Angesichts von internationalen Krisen und wachsendem Populismus rief Gauck die Bürger in einer Rede im Schloss Bellevue auf, "das beste, das demokratischste Deutschland, das wir jemals hatten" zu bewahren. "Die liberale Demokratie und das politische und normative Projekt des Westens, sie stehen unter Beschuss", warnte der Bundespräsident. Zu den Herausforderungen zählten die schwindende Bindekraft der Europäischen Union und der bevorstehende EU-Austritt Großbritanniens, die Konflikte im Nahen Osten und in der Ukraine sowie die wachsende Bedrohung durch den "islamistischen Terror". Der Amtsantritt des gewählten US-Präsidenten Donald Trump sorge zudem für Unsicherheit in den transatlantischen Beziehungen.

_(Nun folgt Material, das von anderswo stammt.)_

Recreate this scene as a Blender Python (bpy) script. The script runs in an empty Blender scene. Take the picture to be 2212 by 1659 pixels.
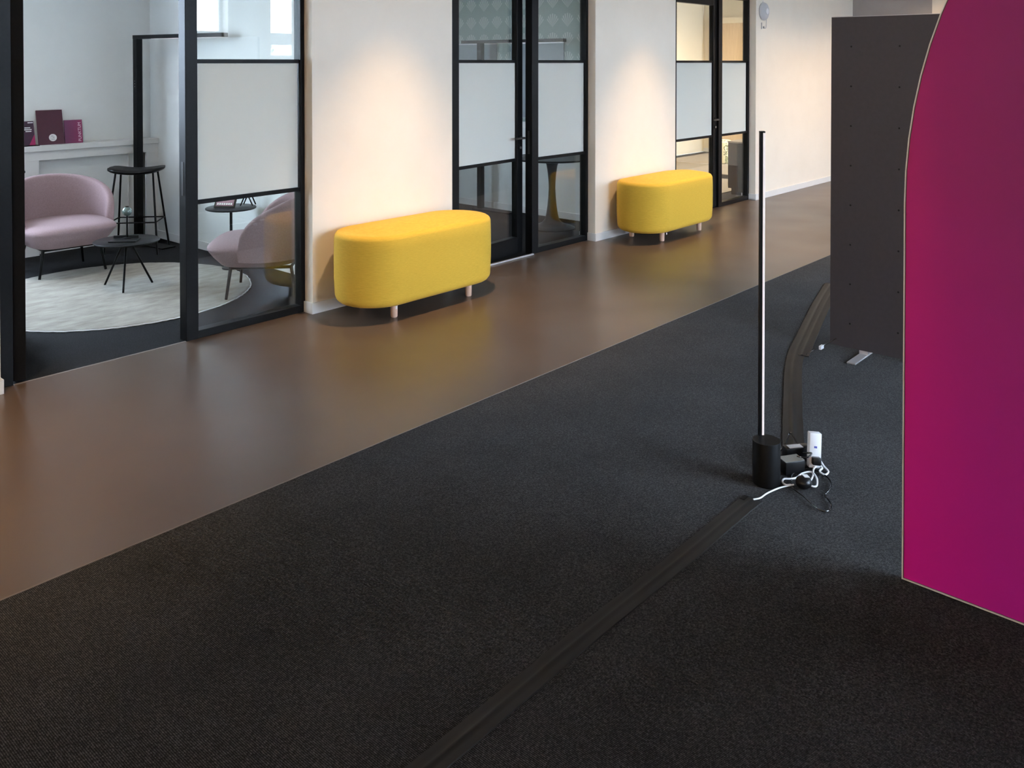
import bpy, bmesh, math, random
from mathutils import Vector, Matrix
random.seed(7)
PI = math.pi
S = bpy.context.scene
C = S.collection

# ------------------------------------------------------------------ camera
F_PX, W_PX, H_PX = 1913.0, 2212.0, 1659.0
cam_d = bpy.data.cameras.new('camera'); cam = bpy.data.objects.new('camera', cam_d); C.objects.link(cam)
cam_d.sensor_fit = 'HORIZONTAL'; cam_d.sensor_width = 36.0
cam_d.lens = 36.0 * F_PX / W_PX
cam_d.shift_y = -(H_PX / 2 - 161.0) / W_PX          # the frame is the lower part of the lens' image circle
cam_d.clip_start = 0.05; cam_d.clip_end = 300
YAW, PITCH = math.radians(41.4), math.radians(-0.8)
cam.location = (0, 0, 1.65)
cam.rotation_euler = (PI / 2 + PITCH, 0, YAW - PI / 2)
S.camera = cam

# ------------------------------------------------------------------ world, exposure
S.view_settings.view_transform = 'Standard'; S.view_settings.look = 'None'
S.cycles.max_bounces = 6; S.cycles.diffuse_bounces = 3; S.cycles.glossy_bounces = 3; S.cycles.transmission_bounces = 4; S.cycles.transparent_max_bounces = 14
S.cycles.adaptive_threshold = 0.05
S.view_settings.exposure = 0.62; S.view_settings.gamma = 1.0; S.view_settings.use_curve_mapping = False
SKY = 18.5
w = bpy.data.worlds.new('sky'); S.world = w; w.use_nodes = True
wb = w.node_tree.nodes['Background']; wb.inputs[0].default_value = (0.67, 0.79, 1.0, 1); wb.inputs[1].default_value = SKY

def portal(x0, x1, y0, y1, z0, z1, face):
    """light portal filling a window opening (only guides the sky light through it)"""
    d = bpy.data.lights.new('window_portal', 'AREA'); d.shape = 'RECTANGLE'; d.cycles.is_portal = True
    o = bpy.data.objects.new('window_portal', d); C.objects.link(o)
    o.location = ((x0 + x1) / 2, (y0 + y1) / 2, (z0 + z1) / 2)
    d.size_y = z1 - z0; d.size = (x1 - x0) if face in '+y-y' else (y1 - y0)
    o.rotation_euler = {'+y': (PI / 2, 0, PI), '-y': (PI / 2, 0, 0), '-x': (PI / 2, 0, -PI / 2), '+x': (PI / 2, 0, PI / 2)}[face]

WARM = (1.0, 0.68, 0.38)
SPOT_W = 215.0
ROOM_W = 48.0
FILL_WASH_W = 1050.0

# ------------------------------------------------------------------ materials
def mat(name, col, rough=0.5, metal=0.0, spec=0.5, emit=None, estr=0.0):
    m = bpy.data.materials.new(name); m.use_nodes = True
    b = m.node_tree.nodes['Principled BSDF']
    b.inputs['Base Color'].default_value = (*col, 1); b.inputs['Roughness'].default_value = rough
    b.inputs['Metallic'].default_value = metal; b.inputs['Specular IOR Level'].default_value = spec
    if emit: b.inputs['Emission Color'].default_value = (*emit, 1); b.inputs['Emission Strength'].default_value = estr
    return m
def nd(m, t, **kw):
    n = m.node_tree.nodes.new(t)
    for k, v in kw.items(): setattr(n, k, v)
    return n
def lk(m, a, b): m.node_tree.links.new(a, b)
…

Auch in Deutschland seien populistische Bewegungen auf dem Vormarsch, die eine "Rückkehr ins Nationale, die Abwehr von Fremden und Freihandel" propagierten. Im Internet verbreitete Falschnachrichten und der zunehmend raue Umgangston gefährdeten die öffentliche Meinungsbildung. "Vor allem in den sozialen Netzwerken wird fast grenzenlos gelogen, beschimpft, verletzt."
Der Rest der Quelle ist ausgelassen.